### Given request
Pick every line from the data that holds the word "pixels".

### Items
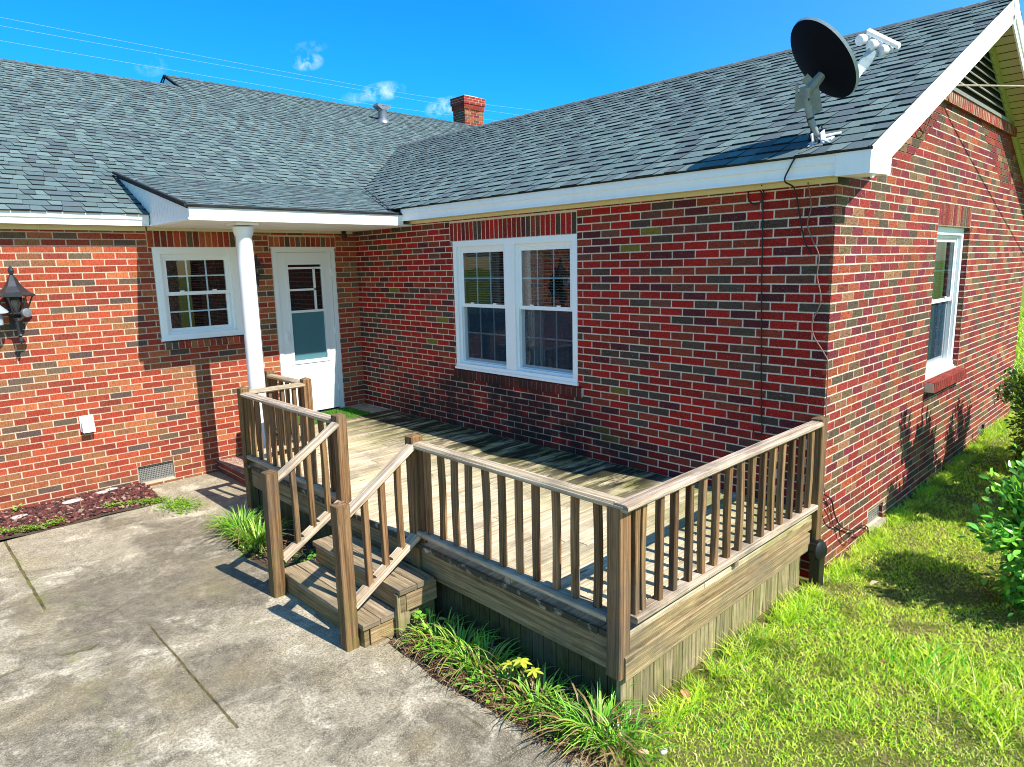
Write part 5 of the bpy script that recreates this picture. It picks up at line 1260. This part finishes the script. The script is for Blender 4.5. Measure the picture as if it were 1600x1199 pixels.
for i in range(4600):
    u_ = r.random()
    if u_ < .75:
        x = r.uniform(-6.2, -2.95); y = -.62+abs(r.gauss(0, .06)) - .05*math.sin(x*6); 
        if math.sin(x*9.3)+math.sin(x*4.1+1)+(.9 if x < -3.7 else .25) < 0: continue
        z_ = bedz(x, y)+r.uniform(.01, .04)
    elif u_ < .93: x = -2.80+r.gauss(0, .09); y = -.95+r.gauss(0, .13); z_ = PZ+r.uniform(.002, .022); 
    else: x = -2.93+r.gauss(0, .06); y = -.62+r.gauss(0, .05); z_ = PZ+r.uniform(.01, .03)
    a = r.uniform(0, 6.28); k = r.uniform(.6, 1.3); col = (.24*k, .42*k, .04*k) if r.random() < .7 else (.12*k, .30*k, .03*k)
    leaf_faces(wv, V((x, y, z_)), V((math.cos(a), math.sin(a), r.uniform(0, .5))), V((0, 0, 1)), r.uniform(.014, .038), r.uniform(.007, .017), col)
for (cx_, cy_) in ((-4.19, -1.9), (-4.2, -2.3), (-4.0, -2.55), (-3.25, -3.1), (-3.2, -3.2), (-4.22, -1.3)):
    for i in range(60):
        x, y = cx_+r.gauss(0, .035), cy_+r.gauss(0, .09); a = r.uniform(0, 6.28); k = r.uniform(.5, 1.1)
        leaf_faces(wv, V((x, y, PZ+.002)), V((math.cos(a), math.sin(a), .25)), V((0, 0, 1)), r.uniform(.006, .014), .004, (.22*k, .36*k, .05*k))
tag(wv.build('ground_weeds', m_leaf, loc=(-3.9, -.6, -.48)), 'low yellow-green weeds along the mulch edge and in the concrete joints', 'weeds', kind='stuff')
def rock(c, r_, sc, label, seed, mat=m_stone):
    bm = bmesh.new(); bmesh.ops.create_icosphere(bm, subdivisions=2, radius=1); rr_ = random.Random(seed)
    for v_ in bm.verts: k = 1+.18*mnoise.noise(v_.co*1.7+V((seed, 0, 0))); v_.co = V((v_.co.x*sc[0]*k, v_.co.y*sc[1]*k, v_.co.z*sc[2]*k))*r_
    me_ = bpy.data.meshes.new('stone'); bm.to_mesh(me_); bm.free(); me_.materials.append(mat); o = bpy.data.objects.new('stone', me_); o.location = c; COL.objects.link(o)
    a = me_.color_attributes.new('Col', 'FLOAT_COLOR', 'CORNER'); a.data.foreach_set('color', [1.]*4*len(me_.loops)); return tag(o, label, 'stone')
rock((-3.58, -.19, -.425), .06, (1.6, .8, .35), 'flat white stone lying on the red mulch in front of the brick', 1); rock((-4.02, -.24, -.448), .06, (1.5, 1.0, .25), 'flat grey stone half sunk in the mulch near the left edge', 2)
rock((-3.30, -.10, -.425), .045, (1.5, .7, .4), 'small pale stone by the wall in the middle of the mulch bed', 3); rock((-3.20, -.07, -.42), .04, (1.6, .7, .35), 'small dark-edged stone beside the wall vent end of the mulch', 4)
rock((-2.37, -6.43, -.485), .022, (1, .8, .6), 'tiny white pebble on the lawn below the deck corner', 5)
sk_ = MB(); sk_.beam((-3.55, -.42, -.49), (-3.55, -.42, -.36), .008, .008, upv=(0, 1, 0), ch=.001, col=(.6, .4, .3)); tag(sk_.build('garden_stake', m_rail, loc=(-3.55, -.42, -.49)), 'thin wooden stake standing in the mulch bed', 'stake')
def dry_leaf(c, s_, rot, col, label):
    mb = MB(); leaf_faces(mb, V(c), V((math.cos(rot), math.sin(rot), .25)), V((.1, .2, 1)), s_, s_*.7, col, fold=.6); return tag(mb.build('fallen_leaf', m_dry, loc=c), label, 'fallen leaf', 'fallen leaves')
dry_leaf((-1.94, -6.30, -.487), .075, 1.0, (.50, .26, .12), 'curled tan leaf on the grass beside the deck skirt'); dry_leaf((.1, -6.54, -.485), .08, -.5, (.50, .36, .22), 'pale brown leaf lying on the lawn opposite the drain pipe')
dry_leaf((-2.46, -6.42, -.475), .07, 1.8, (.55, .38, .22), 'curled pale leaf standing in the grass at the patio corner'); dry_leaf((-2.70, -4.80, PZ+.01), .06, .3, (.34, .13, .07), 'reddish brown leaf beside the bottom step')
dry_leaf((-.85, -6.95, -.485), .045, 2.2, (.30, .10, .08), 'small red-brown leaf in the middle of the lawn')

def shrub(name, c, rad, h, nl, leaf, cols_, seed, label, stems=16):
    r = random.Random(seed); c = V(c); root = tag(empty(name, c), label, 'shrub')
    st = MB(); lf = MB(); per = nl//(stems*6)
    for i in range(stems):
        a = 2*math.pi*i/stems+r.uniform(-.3, .3); lean = r.uniform(.05, 1.0); top = c+V((math.cos(a)*rad[0]*lean, math.sin(a)*rad[1]*lean, h*r.uniform(.72, 1.02)*(1.08-.35*lean*lean)))
        mid = c.lerp(top, .5)+V((0, 0, h*.1)); st.tube([c+V((math.cos(a)*.03, math.sin(a)*.03, 0)), mid, top], [.012, .008, .003], 5)
        for b_ in range(6):
            t = r.uniform(.05, 1.0); q = (c.lerp(mid, t*2) if t < .5 else mid.lerp(top, t*2-1)); a2 = r.uniform(0, 6.28); e_ = q+V((math.cos(a2)*rad[0]*.42, math.sin(a2)*rad[1]*.42, r.uniform(-.02, .16)*h)); 
            if t > .93: e_ = top
            st.tube([q, e_], [.004, .002], 4)
            for k in range(per):
                s_ = r.uniform(.25, 1.08); p = q.lerp(e_, s_)+V((r.gauss(0, .05), r.gauss(0, .05), r.gauss(0, .05))); p.z = max(p.z, c.z+.02)
                o_ = (p-(c+V((0, 0, h*.45)))); o_ = o_.normalized() if o_.length > .01 else V((0, 0, 1))
                d = (o_+V((r.gauss(0, .6), r.gauss(0, .6), r.gauss(.1, .5)))).normalized(); nn = (V((0, 0, 1))+V((r.gauss(0, .45), r.gauss(0, .45), 0))+o_*.3).normalized(); kk = r.uniform(.65, 1.3)
                col = r.choice(cols_); s2 = leaf*r.uniform(.65, 1.2)
                leaf_faces(lf, p, d, nn, s2, s2*.52, tuple(x*kk for x in col))
    st.build('stems', m_stem, root); lf.build('foliage', m_leaf, root); return root
shrub('shrub', (.60, -7.43, -.51), (.46, .42), .88, 5600, .064, [(.12, .40, .045), (.22, .56, .06), (.34, .66, .09), (.06, .24, .03)], 21, 'glossy green shrub at the right edge, nearer the camera')
shrub('shrub', (3.95, -6.93, -.44), (.72, .46), 1.25, 9000, .055, [(.10, .24, .025), (.20, .36, .035), (.34, .46, .06), (.05, .14, .02)], 22, 'dark rounded shrub beside the gable wall, further from the camera')
shrub('shrub', (2.65, -7.72, -.44), (1.05, .42), 2.1, 12000, .10, [(.07, .17, .02), (.13, .24, .03)], 23, 'tall shrub outside the right edge whose shadow falls on the gable wall')

# ------------------------------------------------------------ parked car far to the right
car = tag(empty('parked_car', (24.6, -4.3, gz(24, -4))), 'pale car parked on the grass beyond the end of the house', 'car')
cb = V(car.location); yawc = R(-52); ax = V((math.cos(yawc), math.sin(yawc), 0)); ay = V((-ax.y, ax.x, 0))
def cp(x, y, z): return cb+ax*x+ay*y+V((0, 0, z))
side = [(0, .35), (0, .75), (.12, .92), (.75, 1.0), (1.35, 1.42), (2.5, 1.46), (3.25, 1.02), (4.3, .9), (4.5, .65), (4.5, .32)]
b_ = MB(); 
for i in range(len(side)):
    p, q = side[i], side[(i+1) % len(side)]; tp = lambda z: .78 if z > 1.2 else .88
    b_.face([cp(p[0], -tp(p[1]), p[1]), cp(q[0], -tp(q[1]), q[1]), cp(q[0], tp(q[1]), q[1]), cp(p[0], tp(p[1]), p[1])])
for s_ in (-1, 1): b_.face([cp(x, s_*(.78 if z > 1.2 else .88), z) for x, z in (side if s_ == 1 else side[::-1])])
b_.build('body', m_carp, car)
b_ = MB()
for s_ in (-1, 1): b_.face([cp(x, s_*.9, z) if z < 1.2 else cp(x, s_*.80, z) for x, z in ((.95, 1.02), (1.42, 1.37), (2.42, 1.40), (2.95, 1.05))])
b_.face([cp(.80, -.7, 1.05), cp(1.30, -.66, 1.40), cp(1.30, .66, 1.40), cp(.80, .7, 1.05)]); b_.build('car_window', m_carg, car)
for wx in (.85, 3.6):
    for s_ in (-1, 1):
        t = MB(); t.lathe(cp(wx, s_*.80, .33), [(.33, -.1), (.33, .1)], 20, axis=ay); wo = t.build('wheel', m_tyre, car)
        t = MB(); t.lathe(cp(wx, s_*.91, .33), [(.2, -.01), (.18, .01)], 14, axis=ay); t.build('rim', m_rim2, wo)
for s_ in (-1, 1): t = MB(); t.obox(cp(-.01, s_*.68, .78), ax*.02, ay*.15, V((0, 0, .07))); t.build('tail_light', m_red, car)
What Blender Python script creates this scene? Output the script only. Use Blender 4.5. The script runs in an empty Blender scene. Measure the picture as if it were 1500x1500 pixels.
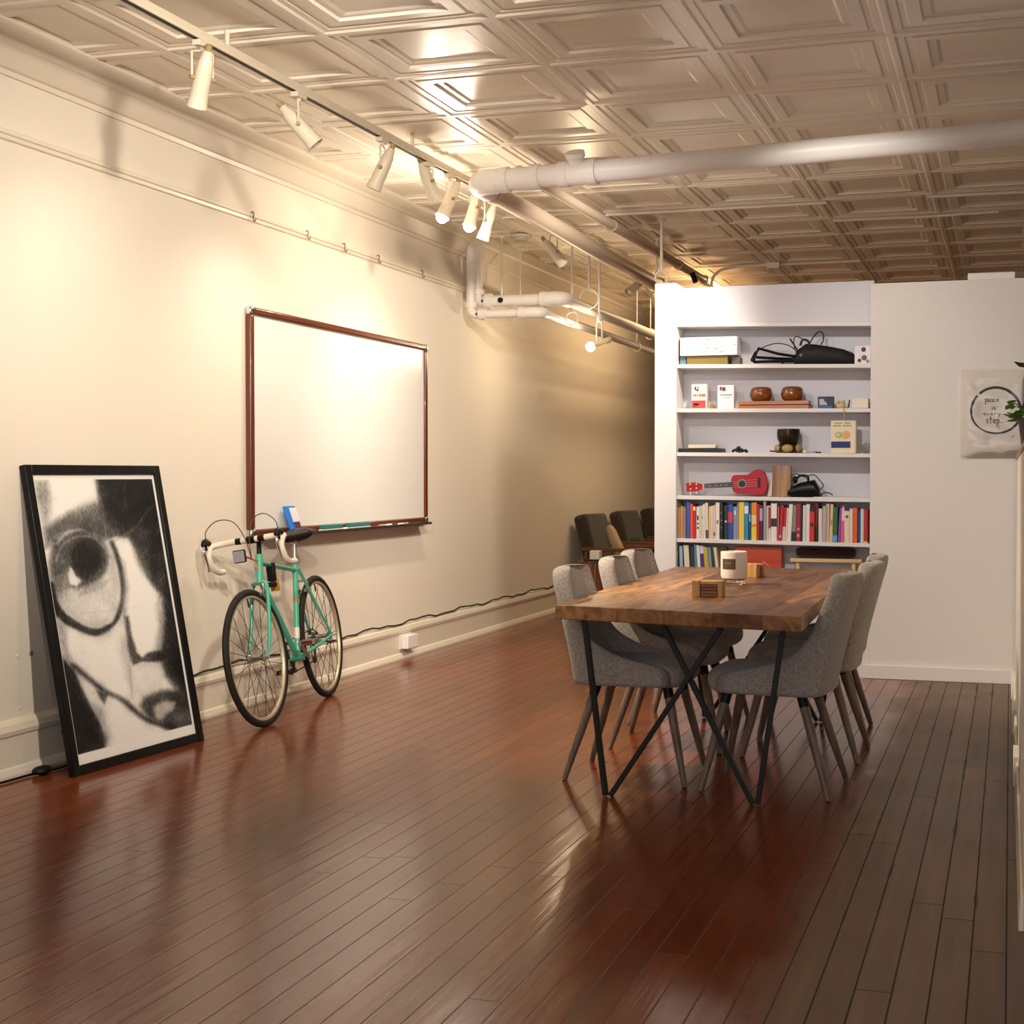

### Solution for this exercise
Write part 5 of the bpy script that recreates this picture. It picks up at line 1260. This part finishes the script. The script is for Blender 4.5. Measure the picture as if it were 1600x1199 pixels.
What Blender Python script creates this scene? Output the script only. Use Blender 4.5. The script runs in an empty Blender scene. Measure the picture as if it were 1500x1500 pixels.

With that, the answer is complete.